Vous nous présentez aujourd’hui le premier budget agricole du quinquennat ; ce budget suscite beaucoup d’interrogations et de réserves, que les rapporteurs vous ont adressées. Le contexte dans lequel il s’inscrit est marqué par une conjoncture toujours incertaine, même si la situation semble s’améliorer en 2017 par rapport à l’horrible année 2016.

La conjoncture, personne, ni vous ni d’autres, n’en a une maîtrise réelle. Vous avez, en revanche, la maîtrise de la politique de soutien, de transformation et d’accompagnement de notre agriculture, et, sur ce point, nous avons quelques interrogations.

Premier champ d’interrogations : quelles sont les priorités de la France pour la PAC ? La Commission européenne vient de produire une communication très prudente, voire très timide, mais qui pourrait ouvrir la voie à la renationalisation de la PAC au-delà de 2020 ; quelle est votre réaction à ces propos ? Avez-vous la volonté de faire évoluer la PAC dans une voie plus protectrice des agriculteurs ? Quel est le niveau de budget sur lequel vous allez vous battre ? Ce budget de 9 milliards d’euros par an aujourd’hui est le premier filet de sécurité et d’assurance pour les agriculteurs.
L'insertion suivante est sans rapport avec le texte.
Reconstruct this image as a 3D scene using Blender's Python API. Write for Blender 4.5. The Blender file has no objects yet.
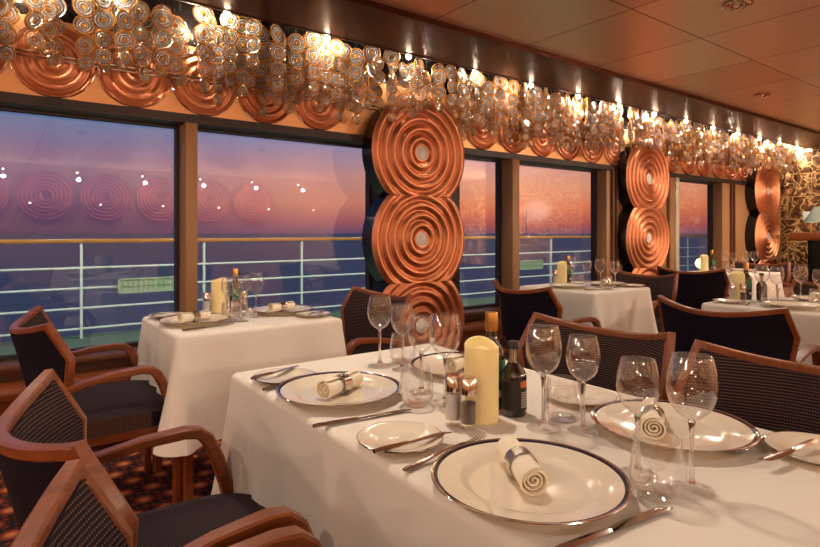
import bpy, bmesh, math, random
from mathutils import Vector, Matrix
random.seed(7)
PI = math.pi
S = bpy.context.scene
COL = S.collection

# ------------------------------------------------------------------ materials
def lin(c):
    return tuple(((x/255)/12.92 if x/255 <= .04045 else ((x/255+.055)/1.055)**2.4) for x in c) + (1.0,)

class NT:
    def __init__(s, name):
        s.m = bpy.data.materials.new(name); s.m.use_nodes = True
        s.t = s.m.node_tree; s.t.nodes.clear()
        s.out = s.n('ShaderNodeOutputMaterial')
    def n(s, typ, **kw):
        nd = s.t.nodes.new(typ)
        for k, v in kw.items():
            if k in nd.inputs.keys(): nd.inputs[k].default_value = v
            else: setattr(nd, k, v)
        return nd
    def l(s, a, b): s.t.links.new(a, b)
    def math(s, op, a, b=None, c=None, clamp=False):
        nd = s.t.nodes.new('ShaderNodeMath'); nd.operation = op; nd.use_clamp = clamp
        for i, v in enumerate((a, b, c)):
            if v is None: continue
            if isinstance(v, (int, float)): nd.inputs[i].default_value = v
            else: s.l(v, nd.inputs[i])
        return nd.outputs[0]
    def ramp(s, fac, stops, interp='LINEAR'):
        nd = s.t.nodes.new('ShaderNodeValToRGB'); cr = nd.color_ramp; cr.interpolation = interp
        while len(cr.elements) < len(stops): cr.elements.new(.5)
        for e, (p, c) in zip(cr.elements, stops): e.position = p; e.color = c
        s.l(fac, nd.inputs[0]); return nd.outputs[0]
    def mix(s, f, a, b):
        nd = s.t.nodes.new('ShaderNodeMix'); nd.data_type = 'RGBA'
        if isinstance(f, (int, float)): nd.inputs[0].default_value = f
        else: s.l(f, nd.inputs[0])
        for i, v in ((6, a), (7, b)):
            if isinstance(v, tuple): nd.inputs[i].default_value = v
            else: s.l(v, nd.inputs[i])
        return nd.outputs[2]
    def bsdf(s, **kw):
        nd = s.t.nodes.new('ShaderNodeBsdfPrincipled')
        for k, v in kw.items():
            k = k.replace('_', ' ')
            if hasattr(v, 'is_output'): s.l(v, nd.inputs[k])
            else: nd.inputs[k].default_value = v
        s.l(nd.outputs[0], s.out.inputs[0]); return nd
    def bump(s, h, strength=.3, dist=.002):
        nd = s.t.nodes.new('ShaderNodeBump'); nd.inputs['Strength'].default_value = strength
        nd.inputs['Distance'].default_value = dist; s.l(h, nd.inputs['Height']); return nd.outputs[0]

def plain(name, col, rough=.5, metal=0., **kw):
    t = NT(name)
    t.bsdf(Base_Color=lin(col), Roughness=rough, Metallic=metal, **kw); return t.m

def wood(name, a, b, rough=.3, scale=(3, 30, 30)):
    t = NT(name); tc = t.n('ShaderNodeTexCoord'); mp = t.n('ShaderNodeMapping', Scale=scale)
    t.l(tc.outputs['Object'], mp.inputs[0])
    nz = t.n('ShaderNodeTexNoise', Scale=2.5, Detail=5., Distortion=1.2); t.l(mp.outputs[0], nz.inputs['Vector'])
    c = t.ramp(nz.outputs[0], [(.3, lin(a)), (.7, lin(b))])
    t.bsdf(Base_Color=c, Roughness=rough, Coat_Weight=.2, Coat_Roughness=.15); return t.m

def fabric(name, axis, base, thread, amt=1.0):
    t = NT(name); tc = t.n('ShaderNodeTexCoord'); sp = t.n('ShaderNodeSeparateXYZ'); t.l(tc.outputs['Object'], sp.inputs[0])
    a = sp.outputs[axis[0]]; b = sp.outputs[axis[1]]
    s1 = t.math('SINE', t.math('MULTIPLY', a, 2*PI/.0085))
    s2 = t.math('SINE', t.math('MULTIPLY', b, 2*PI/.006))
    rib = t.math('MULTIPLY', t.math('GREATER_THAN', s1, .5), t.math('GREATER_THAN', s2, -.35))
    c = t.mix(t.math('MULTIPLY', rib, amt), lin(base), lin(thread))
    bp = t.bump(s1, .5, .0015)
    t.bsdf(Base_Color=c, Roughness=.75, Normal=bp, Specular_IOR_Level=.2); return t.m

def copper(name, col, rough, wav=0.):
    t = NT(name); tc = t.n('ShaderNodeTexCoord'); mp = t.n('ShaderNodeMapping', Scale=(1, 1, 1)); t.l(tc.outputs['Object'], mp.inputs[0])
    nz = t.n('ShaderNodeTexNoise', Scale=3., Detail=3.); t.l(mp.outputs[0], nz.inputs['Vector'])
    c = t.mix(nz.outputs[0], lin(tuple(x*.85 for x in col)), lin(tuple(min(255, x*1.12) for x in col)))
    kw = {}
    if wav:
        nz2 = t.n('ShaderNodeTexNoise', Scale=1.1, Detail=1.); t.l(tc.outputs['Object'], nz2.inputs['Vector'])
        kw['Normal'] = t.bump(nz2.outputs[0], .6, wav)
    t.bsdf(Base_Color=c, Roughness=rough, Metallic=1., **kw); return t.m

def thin_glass(name, tint=(1, 1, 1, 1), ior=1.5, rough=0., pw=5.):
    t = NT(name); tr = t.n('ShaderNodeBsdfTransparent'); tr.inputs[0].default_value = tint
    gl = t.n('ShaderNodeBsdfGlossy', Roughness=rough); gl.inputs[0].default_value = (1, 1, 1, 1)
    mx = t.n('ShaderNodeMixShader')
    lw = t.n('ShaderNodeLayerWeight', Blend=.5)
    f0 = ((ior-1)/(ior+1))**2
    c = t.math('POWER', lw.outputs['Facing'], pw)
    f = t.math('ADD', t.math('MULTIPLY', c, 1-f0), f0, clamp=True)
    t.l(f, mx.inputs[0]); t.l(tr.outputs[0], mx.inputs[1]); t.l(gl.outputs[0], mx.inputs[2])
    t.l(mx.outputs[0], t.out.inputs[0]); return t.m

def solid_glass(name, col=(1, 1, 1, 1)):
    t = NT(name); g = t.n('ShaderNodeBsdfGlass', Roughness=0., IOR=1.48); g.inputs[0].default_value = col
    t.l(g.outputs[0], t.out.inputs[0]); return t.m

def emit(name, col, st):
    t = NT(name); e = t.n('ShaderNodeEmission', Strength=st); e.inputs[0].default_value = col
    t.l(e.outputs[0], t.out.inputs[0]); return t.m

M = {}
M['wood'] = wood('cherry_wood', (112, 54, 22), (144, 76, 34), .34)
M['frame_wood'] = wood('frame_wood', (96, 56, 34), (116, 72, 44), .4)
M['fascia'] = copper('fascia_copper', (224, 166, 112), .42)
M['copper'] = copper('relief_copper', (206, 134, 94), .45)
M['beam'] = copper('beam_metal', (78, 42, 30), .34, .006)
M['rib'] = fabric('ribbed_fabric', (2, 1), (22, 17, 28), (112, 76, 52))
M['ribseat'] = fabric('ribbed_seat_fabric', (1, 0), (22, 17, 28), (100, 68, 52), .8)
M['plainfab'] = plain('dark_fabric', (24, 18, 30), .85, Specular_IOR_Level=.15)
M['black'] = plain('black_gloss', (14, 11, 10), .12)
M['silver'] = plain('silver', (215, 205, 195), .15, 1.)
M['steel'] = plain('steel', (200, 190, 180), .16, 1.)
M['chrome'] = plain('chrome', (230, 220, 210), .08, 1.)
M['medal'] = plain('pale_medallion', (236, 226, 212), .4)
M['china'] = plain('china', (240, 224, 198), .13, 0., Coat_Weight=.5, Coat_Roughness=.03)
M['navy'] = plain('navy_band', (30, 22, 50), .15)
M['glass'] = thin_glass('table_glass', (.994, .994, .994, 1), 1.75, 0., 3.2)
M['sglass'] = solid_glass('stem_glass')
M['fglass'] = thin_glass('foot_glass', (.996, .996, .996, 1), 1.5, 0., 4.)
M['pane'] = thin_glass('window_pane', (.95, .95, .96, 1), 1.85)
M['wall'] = plain('brown_wall', (176, 128, 82), .5)
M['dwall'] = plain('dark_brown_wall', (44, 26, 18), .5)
M['white'] = plain('white_paint', (200, 208, 200), .4)
M['deck'] = plain('green_deck', (92, 112, 92), .8)
M['panel'] = plain('pale_green_panel', (150, 168, 140), .5)
M['teak'] = wood('teak', (150, 92, 30), (186, 122, 46), .4)
M['salt'] = plain('salt', (225, 215, 205), .9)
M['pepper'] = plain('pepper', (92, 62, 44), .9)
M['gold'] = plain('gold_cap', (190, 140, 70), .3, 1.)
M['blackcap'] = plain('black_cap', (20, 16, 14), .4)
M['olive'] = plain('olive_glass', (34, 38, 12), .06, 0., Coat_Weight=1.)
M['vinegar'] = plain('dark_bottle_glass', (14, 9, 8), .05, 0., Coat_Weight=1.)
M['label'] = plain('black_label', (26, 20, 18), .5)
M['orange'] = plain('orange_print', (214, 110, 30), .5)
M['cream'] = plain('cream_print', (205, 190, 165), .5)
M['green'] = plain('green_print', (50, 110, 80), .5)
M['redbase'] = plain('dark_red_base', (62, 16, 14), .5)
M['ship'] = plain('ship_white', (215, 200, 205), .5)
M['napkin'] = plain('napkin_linen', (244, 228, 200), .9)
M['shade'] = plain('grey_green_shade', (120, 130, 112), .5)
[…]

Deuxième champ d’interrogations : comment sont traités l’agriculture et l’agroalimentaire dans le Grand plan d’investissement de 57 milliards d’euros annoncé en septembre dernier ? Un montant de 5 milliards d’euros doit être fléché vers l’agriculture et l’agroalimentaire ; on n’en trouve aucune trace dans le budget 2018. Les investissements sont indispensables pour moderniser notre agriculture et nos entreprises, pour permettre l’innovation que chacun appelle de ses vœux, mais encore faut-il avoir des clarifications, monsieur le ministre, sur la forme que prendront ces soutiens annoncés. Nous vous écouterons avec intérêt.

Troisième champ d’interrogations, les États généraux de l’alimentation, lancés en juillet dernier, qui ont permis de faire discuter l’ensemble des parties prenantes des filières agricoles et alimentaires, autour, notamment, de l’épineux sujet de la répartition de la valeur. Des contrats de filières sont en cours de négociation et une loi a été annoncée par le Président de la République pour tirer les conséquences de ces états généraux. Cela est très bien, mais on ne voit pas encore aujourd’hui où vous souhaitez placer le curseur.
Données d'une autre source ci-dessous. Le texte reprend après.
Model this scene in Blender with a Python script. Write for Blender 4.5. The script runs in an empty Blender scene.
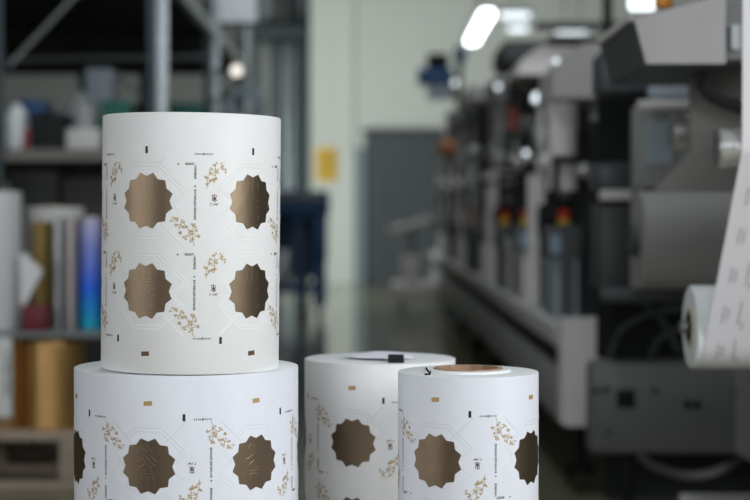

Outre la signature d’une charte de bonne conduite, dont je ne mésestime pas l’importance, envisagez-vous d’imposer une contractualisation au-delà du seul secteur du lait ? Envisagez-vous d’imposer des contrats tripartites ? Comptez-vous renforcer les contrôles pour sanctionner les mauvaises pratiques ? Ne faut-il pas appliquer la loi Sapin II et lui donner le temps de s’installer pour en tirer les conséquences ? Bref, quelles seront les suites concrètes des états généraux ?

Autre interrogation, qui ne vous étonnera pas de ma part : quelle est la place que l’on accordera à la science dans les prises de décisions concernant l’agriculture ? Nous disposons en France, avec l’ANSES, d’une instance d’expertise de très haut niveau. Je me réjouis d’ailleurs que le budget pour 2018 lui octroie des moyens supplémentaires pour fonctionner et que son plafond d’emplois soit relevé.

Je souligne par ailleurs que l’ANSES fait preuve d’une grande transparence dans ses travaux et qu’elle a un haut niveau d’exigence déontologique. Ses avis sont publics et elle met en place de nombreuses procédures de consultation du public avant de prendre ses décisions. Ses experts font des déclarations d’intérêts, qui sont publiées, et un déontologue contrôle les éventuels conflits d’intérêts. J’affirme donc ici que nous pouvons avoir une grande confiance en l’ANSES.

Or les tergiversations, les approximations, les déclarations contradictoires des uns et des autres fragilisent, aux yeux de nos concitoyens, cette agence. Elles mettent en cause le professionnalisme de nos experts scientifiques et peuvent même, monsieur le ministre, les décourager. Ainsi, la question des produits phytosanitaires doit faire l’objet d’un débat apaisé. Le précédent gouvernement avait déporté l’autorisation de mise sur le marché du champ politique vers l’ANSES ; c’est exactement l’inverse qui se passe. Nous devons suivre la voie tracée notamment par les travaux du Sénat il y a six ans.

Je terminerai simplement par un mot sur l’enseignement agricole, qui ne relève pas entièrement de votre budget, mais qui joue un rôle fondamental dans la formation des agriculteurs de demain et de toute une série de métiers évoluant autour de l’agriculture et de la nature. Les crédits alloués à l’enseignement privé agricole me préoccupent particulièrement.

Cet enseignement participe pleinement à la mission de service public de l’enseignement à tous les niveaux, il contribue aussi à l’animation et à la dynamique des territoires ruraux.